The real triumph of the night however belongs to Sat In Your Lap. Sung as a duet between Ward and Bennett with accompaniment on drums by a topless, horned female percussionist, the trio bring the song's nightmarish video to life right before us. The business end of the concert arrives following a quick interval in which fans flock to inspect the one prop on stage: the actual dress worn by Queen Kate in her Sensual World video, apparently procured for this event via Guy Pearce! (I didn't ask). As unpredictable as the first, the second act boasts accapella gems, In The Warm Room and Dream Of Sheep; an outstanding piano and vocal run through of The Man With The Child In His Eyes by an unfortunately staged Ali McGregor – her back is to the audience – and a smouldering Running Up That Hill by Rebecca Barnard. The finale, a fun, all-in sing-a-long of Bush's signature hit, Wuthering Heights is a hot mess, but nobody really cares as we all join in, howling through the chorus. The occasional amateurish bits in this mostly well-presented celebration are easily forgiven, with perhaps one exception. Benn Bennett's ill-advised Babooshka performance, in which he, while clad in a sarong nappy, slams an image of Kate into a rubbish bin full of broken glass for no apparent reason. The performers for the most part however treated the material well, keeping the camp comedy routine to a minimum and avoided falling into a Kate-karaoke situation, and overall put on a show worthy of such a rare talent.



Ran Tan Waltz
Under The Ivy
Army Dreamers
Mother Stands For Comfort
This Woman's Work
Sat In Your Lap
In The Warm Room
Kashka from Baghdad
And Dream Of Sheep
Hounds Of Love
The Man With The Child In His Eyes
Running Up That Hill
Wuthering Heights

Sunday, September 23, 2012

Joe McKee (Snowman) live in Melbourne, 2012

Venue: The Grace Darling
Date: August 11

After breaking away from the grand and ghoulish Snowman, former frontman Joe McKee has found a more subtle form of expression as a solo artist. While his old band expertly drew listeners in using suspense and tribal drumming as its main weapons of seduction, in his new incarnation, loops and well-pronounced vowels do all the work. As an environment, the Grace provides buckets of support for Joe’s Burning Boy solo album launch, which tonight is attended by a comfortable – for that sized room - number of punters. The stage, merely a foot off the floor, feels less like a forced focal point but rather just a place for Joe to stand.

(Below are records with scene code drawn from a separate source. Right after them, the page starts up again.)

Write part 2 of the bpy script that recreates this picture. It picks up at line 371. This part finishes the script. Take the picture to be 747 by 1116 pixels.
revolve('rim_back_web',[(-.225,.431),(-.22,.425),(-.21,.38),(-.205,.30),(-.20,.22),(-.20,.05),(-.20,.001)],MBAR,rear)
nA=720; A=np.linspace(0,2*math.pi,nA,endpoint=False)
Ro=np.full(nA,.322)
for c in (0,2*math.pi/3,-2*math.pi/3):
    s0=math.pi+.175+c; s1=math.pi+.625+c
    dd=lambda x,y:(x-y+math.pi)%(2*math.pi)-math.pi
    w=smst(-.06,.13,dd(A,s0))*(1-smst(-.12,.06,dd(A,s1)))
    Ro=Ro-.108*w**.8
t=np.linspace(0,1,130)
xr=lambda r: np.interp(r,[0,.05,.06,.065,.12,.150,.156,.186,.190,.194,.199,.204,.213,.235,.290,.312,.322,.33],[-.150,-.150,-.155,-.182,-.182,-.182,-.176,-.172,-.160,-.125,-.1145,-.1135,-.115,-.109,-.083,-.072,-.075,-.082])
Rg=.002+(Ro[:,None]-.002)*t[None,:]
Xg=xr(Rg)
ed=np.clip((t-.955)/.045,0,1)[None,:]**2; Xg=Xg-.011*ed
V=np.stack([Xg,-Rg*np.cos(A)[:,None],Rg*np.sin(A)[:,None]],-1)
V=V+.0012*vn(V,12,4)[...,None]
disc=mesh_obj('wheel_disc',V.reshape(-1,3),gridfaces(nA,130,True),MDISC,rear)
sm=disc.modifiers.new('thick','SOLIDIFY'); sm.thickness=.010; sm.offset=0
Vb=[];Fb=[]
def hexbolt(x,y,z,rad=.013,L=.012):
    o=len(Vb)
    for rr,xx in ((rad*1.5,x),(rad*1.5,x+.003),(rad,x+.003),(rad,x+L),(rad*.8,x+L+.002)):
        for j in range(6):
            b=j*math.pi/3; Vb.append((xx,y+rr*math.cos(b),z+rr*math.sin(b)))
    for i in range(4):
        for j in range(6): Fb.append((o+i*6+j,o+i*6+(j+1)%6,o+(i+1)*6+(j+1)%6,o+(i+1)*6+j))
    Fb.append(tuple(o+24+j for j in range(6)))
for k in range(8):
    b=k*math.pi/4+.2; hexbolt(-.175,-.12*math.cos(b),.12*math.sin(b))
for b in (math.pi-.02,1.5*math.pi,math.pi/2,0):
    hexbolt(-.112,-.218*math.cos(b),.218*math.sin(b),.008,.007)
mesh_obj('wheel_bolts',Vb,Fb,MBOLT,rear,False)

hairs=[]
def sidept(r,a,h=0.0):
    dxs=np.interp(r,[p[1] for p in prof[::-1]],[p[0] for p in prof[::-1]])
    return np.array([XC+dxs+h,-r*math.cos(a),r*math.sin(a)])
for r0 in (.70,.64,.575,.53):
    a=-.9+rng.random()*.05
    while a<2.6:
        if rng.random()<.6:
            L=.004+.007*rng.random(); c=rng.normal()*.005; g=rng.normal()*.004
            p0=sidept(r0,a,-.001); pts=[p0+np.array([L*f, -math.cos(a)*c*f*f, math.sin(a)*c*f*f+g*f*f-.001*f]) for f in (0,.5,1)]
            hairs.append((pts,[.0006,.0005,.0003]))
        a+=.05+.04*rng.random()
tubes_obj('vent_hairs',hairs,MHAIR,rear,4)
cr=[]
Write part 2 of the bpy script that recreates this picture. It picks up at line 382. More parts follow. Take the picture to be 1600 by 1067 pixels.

Casually he glides on and off his cramped quarters and through the crowd when the mood suits him in order to sidle up close to a fan as his looped guitar shimmys away, never out-ranking the deep, sombre vocal in volume.

In these kinds of intimate performances, it’s not unusual for my attention to wander and fixate on some insignificant prop or even the movement of the performer’s feet as they jab at guitar peddles, but McKee had me and everyone in my immediate view hanging on every note sung. Even when fronting the raucous Snowman though, Joe has always displayed an effortless ability to draw you in and make all else melt away.

This fact is helped by several well defined staples of McKee’s performance. Firstly, he mixes with his audience mid-song, while still retaining that important sense of intrigue. Secondly, his band – a drummer, violinist and keyboardist - hop on stage only sporadically to add accompaniment and thirdly, he sounds out every word he sings, imploring us to listen. As a solo artist, Joe has slipped into the role of story teller, but even more so, he is exploring the power of words as sounds.

He understands that a deep resonant voice, which he possesses, drawing out every syllable can be just as powerful as any percussive instrument, and hold as much sway as the words themselves. I find myself held up by a lyric early in the set; “You just keep getting louder, while I fall into lunacy” where McKee’s seductive tone shifts suddenly into spine-chilling terrain, and any chance of an easy ride ‘polite singer/songwriter’ type gig is lost. Thankfully.

Perhaps the most remarkable thing about McKee’s show however is the complete lack of ceremony. Album launches are typically coupled with a sense of occasion, and maybe a ‘funny thing happened on the way to the studio’ story or two, but not this time. It’s as though McKee and his occasional backing band swept through the room on a wave and we all got caught up in it before being plopped back down again as it retreated out to sea. I left feeling as though I’d had my heart warmed and my bones chilled all at once. Pretty good result for a 45 minute set that featured all new, unknown material, I’d say. 


Joe signed my CD, "You have great taste in music!" So humble!